In this letter series analogy, ADH is related to ILP by a constant forward shift; using the same rule, select the group of letters that completes the pattern: ADH : ILP :: GJN : ?

Introduction / Context:
This problem is from the alphabet analogy section, where each letter in a group is transformed using a fixed rule. You are given the pair ADH : ILP and asked to find the corresponding group for GJN. To solve such questions, you must be comfortable with alphabet positions and systematic shifts.

Given Data / Assumptions:

• The English alphabet is numbered A = 1 through Z = 26.
• The first group ADH maps to ILP.
• The same mapping rule must be applied to GJN.
• Exactly one option will conform to the same consistent shift applied to all letters.

Concept / Approach:
The usual strategy is to convert each letter to its numeric position and check the difference between corresponding letters of the two groups. If the difference is constant, we have a uniform shift code. If the difference alternates or changes in a pattern, we capture that and apply it to the second group. Here, we look for a simple constant addition to each position from ADH to ILP.

Step-by-Step Solution:
Step 1: Write positions of A, D and H. A = 1, D = 4 and H = 8.Step 2: Write positions of I, L and P. I = 9, L = 12 and P = 16.Step 3: Compute the differences: A (1) to I (9) is +8; D (4) to L (12) is +8; H (8) to P (16) is also +8.Step 4: Conclude that each letter in ADH is shifted forward by 8 positions to obtain ILP.Step 5: Now apply the same +8 rule to GJN. Positions are G = 7, J = 10 and N = 14.Step 6: Add 8 to each position: 7 + 8 = 15 (O), 10 + 8 = 18 (R), 14 + 8 = 22 (V).Step 7: The resulting group is ORV, which matches option B.

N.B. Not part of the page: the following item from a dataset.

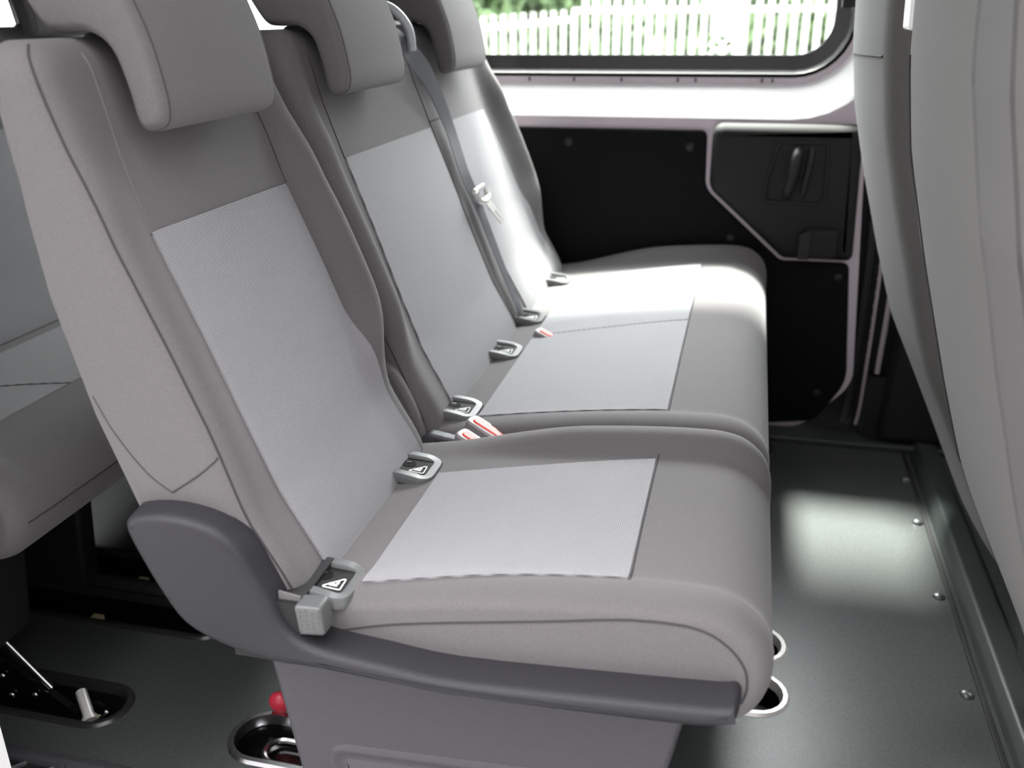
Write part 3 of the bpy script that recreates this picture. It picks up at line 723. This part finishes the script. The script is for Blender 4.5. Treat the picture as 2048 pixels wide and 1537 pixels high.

Verification / Alternative check:
We confirm our finding by checking whether any other option could arise from a different simple rule. If we tried a mixed pattern like plus 7, plus 9 or alternating shifts, it would not reproduce ILP cleanly. The uniform plus 8 pattern works perfectly for all letters in the first pair and gives ORV for the second group, which appears exactly in the options. This makes the rule both valid and unique.

Why Other Options Are Wrong:
Option A, OVR, contains the same letters but in a different order, which does not maintain corresponding positions. Option C, PVR, and option D, PWR, introduce letters that cannot be obtained by adding +8 to G, J and N. Since the code must preserve the one to one order of positions with the same shift, those options break the pattern and are incorrect.

Common Pitfalls:
One common error is to focus only on the presence of certain letters while ignoring order and exact differences. Another is to try complicated patterns before testing the simplest possibility of a constant shift. Always compute the numeric difference between each pair of letters before jumping to conclusions.

Final Answer:
The group of letters that completes the analogy correctly is ORV, so option B is the right answer.